En octobre 2018, le Roi Mohammed VI avait présidé un Conseil des ministres à la veille de l’élaboration du PLF 2019, dans lequel la priorité devait être donnée à « la préservation des grands équilibres macro-économiques en poursuivant la réduction du niveau du déficit budgétaire et une gestion vigilante de l’endettement ».
Dans son rapport pour l’année 2018, publié en septembre 2019, la Cour des Comptes avait souligné la nécessité de « mettre en place une bonne gouvernance au niveau de toutes les fonctions de l’Etat, à savoir la planification, la programmation, l’exécution, le contrôle, et l’évaluation des programmes et opérations effectués par les organismes publics ».
Récemment, lors de la conférence de presse tenue en septembre dernier à l’issue de la troisième session du Conseil de Bank Al-Maghrib, Abdellatif Jouahri a appelé à être vigilant vis-à-vis du niveau de la dette publique et éviter aux générations à venir des endettements insupportables.
Autant de mises en garde qu’il faut prendre très au sérieux.
Le rapport sur la dette publique fait ressortir qu’à fin juin 2018, l’encours de la dette du Trésor s’est établi à 706,8 milliards de DH (Soit 65,1% de PIB) contre 692,3 milliards de DH à fin 2017 (64,9 % du PIB), soit une progression de 2%. Cet encours était de 345,17 milliards de DH en 2009 !
Sachant que cet encours n’intègre pas les créances de l’Etat envers les établissements et entreprises publiques (EEP) et les autres entreprises du secteur privé en matière de la TVA et de l’IS.
« L’endettement public ne se résume pas uniquement à l’endettement du Trésor. Je suis plutôt enclin à reprendre le calcul de la Cour des comptes, à savoir que l’endettement public est la somme de l’endettement du Trésor et celui des établissements publics garanti par l’Etat. On passe à 92 % du PIB. Je crois personnellement qu’il faut être vigilant parce que le Wali de Bank Al-Maghrib a eu raison lorsqu’il a souligné que les générations futures pourraient payer au prix fort cet endettement », précise l’économiste Mehdi Fakir.
Mais ce n’est pas tant l’endettement qui pose un problème à ses yeux mais la soutenabilité de la dette : La question est de savoir si aujourd’hui, le Maroc dispose de suffisamment de garanties quant à la soutenabilité de la dette. « J’ai bien peur que nous n’en ayons pas assez. Rappelez-vous 2013 : elle marquait le début des problèmes puisqu’on a soit disant alléger la dette. Mais en réalité, on n’a fait que différer la pression de la dette pour plusieurs années », alerte-t-il.

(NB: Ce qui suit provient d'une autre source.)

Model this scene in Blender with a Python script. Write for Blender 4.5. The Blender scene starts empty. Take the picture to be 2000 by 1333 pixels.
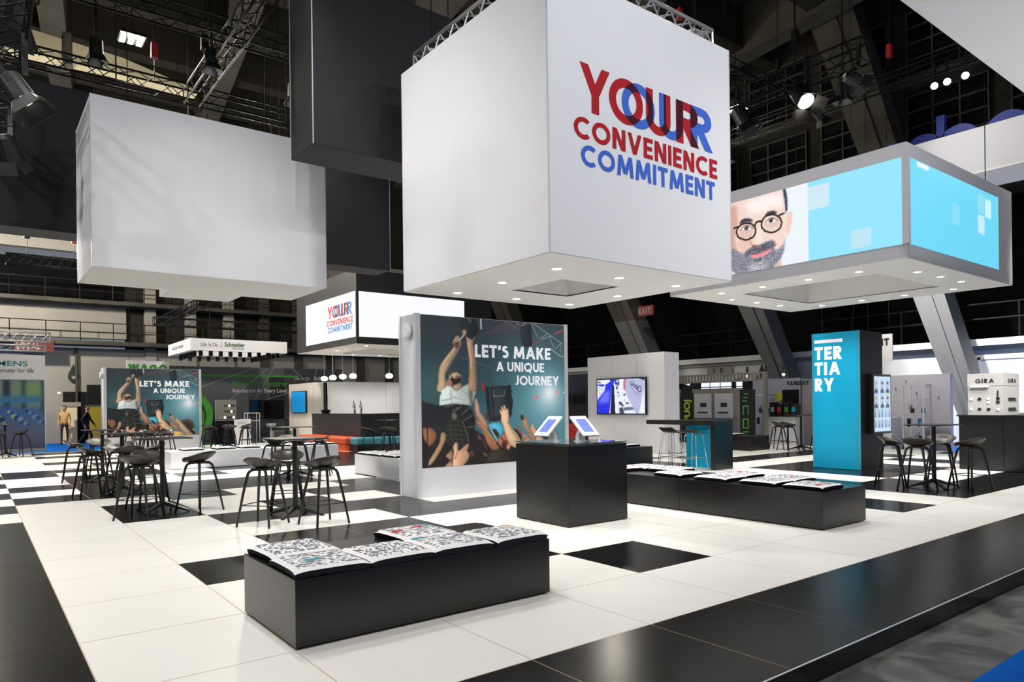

Le plus dépitant dans cette situation est que le pays n’a pas le choix, ce qui d’ailleurs motive le recours au marché international via une seconde levée de fonds d’un milliard de dollars à l’international prévue en 2020.
« Nous sommes dans un contexte particulier marqué par de fortes attentes et des impératifs budgétaires… ce n’est pas pour défendre l’Exécutif ni lui donner raison, mais je pense qu’il ne peut pas faire autrement » estime Mehdi Fakir.
Certes, le Maroc s’endette conformément à la Loi organique des Finances pour financer l’investissement, mais cet endettement est-il bien piloté ?
« J’ai bien peur que non. Et ce n’est pas moi qui le dis, puisque lors du conseil des ministres tenu en octobre 2018, le Roi a parlé d’une gestion vigilante de l’endettement. L’autre point auquel il faut rester attentif est : dans quelle proportion cet endettement est-il devenu structurel ? », ajoute Mehdi Fakir.
Il ne faut pas perdre de vue que dans le cadre du processus continu d’amélioration de l’efficacité de la gestion de la dette et de diversification des sources de financement de l’Etat, la Direction du Trésor et des Finances extérieures poursuit la mise en place des mesures visant à renforcer la transparence de la gestion de la dette publique et l’efficience du marché des valeurs du Trésor et à réduire à terme le coût de financement de l’Etat.
Mais face à une telle situation dans lequel se trouve le pays, l’économiste estime qu’il faut peut-être reconsidérer l’idée de changer la structure qui est en charge de la dette. « Il faut confier cette tâche à une agence, une salle des marchés ou une banque d’investissement avec pour principale mission de recycler cette dette, de la réaffecter, de faire du lobbying pour la transformer en investissement … tout ce qu’il faudrait pour alléger la pression de la dette », conclut Mehdi Fakir.